For free speech advocates, there was another chilling development last week in the expanding censorship of social media and the criminalization of speech in the West.  The government is investigating Beatrix von Storch (the deputy leader of far-right party AfD) for a tweet posted on New Year’s Eve in which she accused police of appeasing “barbaric, gang-raping Muslim hordes of men.”  The statement was barred on Twitter and Von Storch and others were barred on Twitter and Facebook. Once again, raising the free speech concerns is not an endorsement of such offensive posts.
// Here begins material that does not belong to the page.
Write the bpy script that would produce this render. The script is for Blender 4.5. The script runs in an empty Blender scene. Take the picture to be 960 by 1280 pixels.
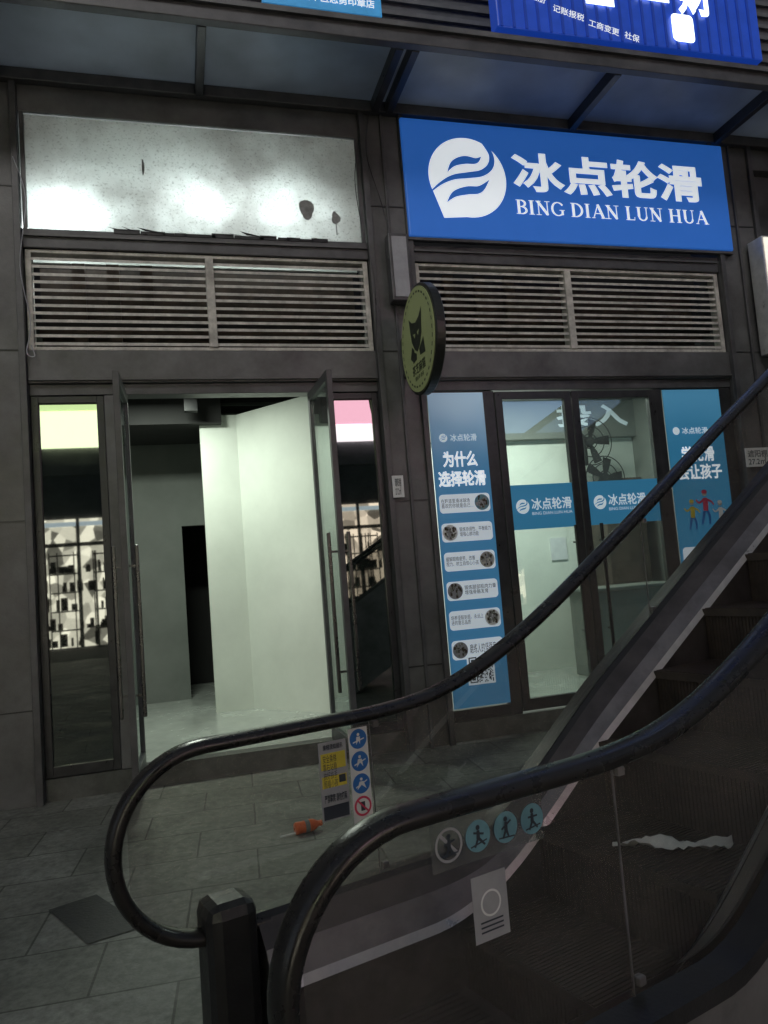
import bpy, bmesh, math, random
import numpy as np
from mathutils import Vector, Matrix
random.seed(7)
S=bpy.context.scene; COL=S.collection
# ---------------------------------------------------------------- materials
def _n(nt,t,x=0,y=0): n=nt.nodes.new(t); n.location=(x,y); return n
def mat(name,col,rough=.5,metal=0,var=.25,vs=6,bump=0,bs=60,emit=None,es=0,spec=.5,dirt=0,dirtcol=(.02,.018,.015),rv=.1):
    m=bpy.data.materials.new(name); m.use_nodes=True; nt=m.node_tree; b=nt.nodes['Principled BSDF']
    tc=_n(nt,'ShaderNodeTexCoord'); L=nt.links
    no=_n(nt,'ShaderNodeTexNoise'); no.inputs['Scale'].default_value=vs; no.inputs['Detail'].default_value=4; no.inputs['Roughness'].default_value=.65
    L.new(tc.outputs['Object'],no.inputs['Vector'])
    r=_n(nt,'ShaderNodeMapRange'); r.inputs['From Min'].default_value=.3; r.inputs['From Max'].default_value=.7
    r.inputs['To Min'].default_value=1-var; r.inputs['To Max'].default_value=1+var; L.new(no.outputs['Fac'],r.inputs['Value'])
    mx=_n(nt,'ShaderNodeVectorMath'); mx.operation='SCALE'; mx.inputs[0].default_value=col; L.new(r.outputs[0],mx.inputs['Scale'])
    out=mx.outputs[0]
    if dirt:
        n2=_n(nt,'ShaderNodeTexNoise'); n2.inputs['Scale'].default_value=vs*.35; n2.inputs['Detail'].default_value=6; n2.inputs['Roughness'].default_value=.7
        L.new(tc.outputs['Object'],n2.inputs['Vector'])
        r2=_n(nt,'ShaderNodeMapRange'); r2.inputs['From Min'].default_value=.45; r2.inputs['From Max'].default_value=.7; r2.inputs['To Max'].default_value=dirt; L.new(n2.outputs['Fac'],r2.inputs['Value'])
        mm=_n(nt,'ShaderNodeMix'); mm.data_type='RGBA'; L.new(r2.outputs[0],mm.inputs['Factor']); L.new(out,mm.inputs['A']); mm.inputs['B'].default_value=(*dirtcol,1); out=mm.outputs['Result']
    L.new(out,b.inputs['Base Color'])
    b.inputs['Metallic'].default_value=metal; b.inputs['Specular IOR Level'].default_value=spec
    rr=_n(nt,'ShaderNodeMapRange'); rr.inputs['From Min'].default_value=.3; rr.inputs['From Max'].default_value=.7; rr.inputs['To Min'].default_value=max(.02,rough-rv); rr.inputs['To Max'].default_value=min(1,rough+rv); L.new(no.outputs['Fac'],rr.inputs['Value']); L.new(rr.outputs[0],b.inputs['Roughness'])
    if bump:
        nb=_n(nt,'ShaderNodeTexNoise'); nb.inputs['Scale'].default_value=bs; nb.inputs['Detail'].default_value=2; L.new(tc.outputs['Object'],nb.inputs['Vector'])
        bp=_n(nt,'ShaderNodeBump'); bp.inputs['Strength'].default_value=bump; bp.inputs['Distance'].default_value=.01; L.new(nb.outputs['Fac'],bp.inputs['Height']); L.new(bp.outputs[0],b.inputs['Normal'])
    if emit:
        b.inputs['Emission Color'].default_value=(*emit,1); b.inputs['Emission Strength'].default_value=es; m.cycles.emission_sampling='NONE'
    return m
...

Rather, the Germans have taken their controversial speech regulations and have extended them to social media — forcing these companies to become active players in the censoring of political speech.  People may have no objection (and even relish) the crackdown on the AfD but the implications for speech is far greater than these individuals.

Under the new NetzDG, or the Network Enforcement Act, social media sites must delete offensive posts within  24 hours after receiving objections from users.  Twitter, Facebook, and other social media companies can be fined as much as €50 million ($60 million) if they fail to remove hate speech and fake news posts.  Given the active work of various groups and individuals to take offense at opposing views, the companies will be inundated with such objections as everyone seeks to silence those on the other side of issues like immigration or homosexuality or other issues.  Faced with crippling fines, the social media sites are already erring on the side of censorship which is precisely what the Germans wanted to guarantee with NetzDG.

I have been a long critic of Germany’s criminal speech laws, including its long criminalization of Nazi symbols.  While I am certainly sympathetic to the Germans in seeking to end the scourge of fascism, there has been little evidence that the German laws prohibiting certain symbols and phrases have achieved anything other than expanding government power over political speech. It has also created an insatiable appetite for censorship among German citizens.  I fail to see how arresting a man for a Hitler ringtone is achieving a meaningful level of deterrence, even if you ignore the free speech implications.

It is not confined to Germany.  We have previously discussed the alarming rollback on free speech rights in the West, particularly in France (here and here and here and here and here and here) and England ( here and here and here and here and here and here and here and here and here and here). Much of this trend is tied to the expansion of hate speech and non-discrimination laws. We have seen comedians targeted with such court orders under this expanding and worrisome trend. (here and here).

Immigration remains a deeply divisive issue in Germany.  Clearly many support this party in their hardline views of immigration.  However, the new law has now prompted not just Von Storch to be censored by many in her party.  In the meantime, her reference to Muslim immigrants as “barbaric” has prompted yet another criminal investigation. The Police in Cologne have accused von Storch of inciting hatred.

Germany has long been the leading nation in the West aggressively fighting against free speech.  Merkel’s disgraceful comments with regard to a German comedian recently reflects her dismissive attitude toward this defining right.  The German people have been raised in an environment that has long criminalized speech (starting with Nazi symbols and then expanding to other forms of “hate speech”).  In the past, this slippery slope toward widespread censorship was dismissed as a German problem.  Now however the Germans are threatening the entirety of the Internet and social media by threatening prohibitive fines unless companies like Facebook become agents of censorship.  The effort could well cripple the most important development of free speech in history of the world.  This one country could effectively destroy the open forum that has long existed on the Internet.  It would also achieve such governments like China and Iran have long sought — effective government control of speech on major websites.

In other words, it is not about von Storch. It is about speech.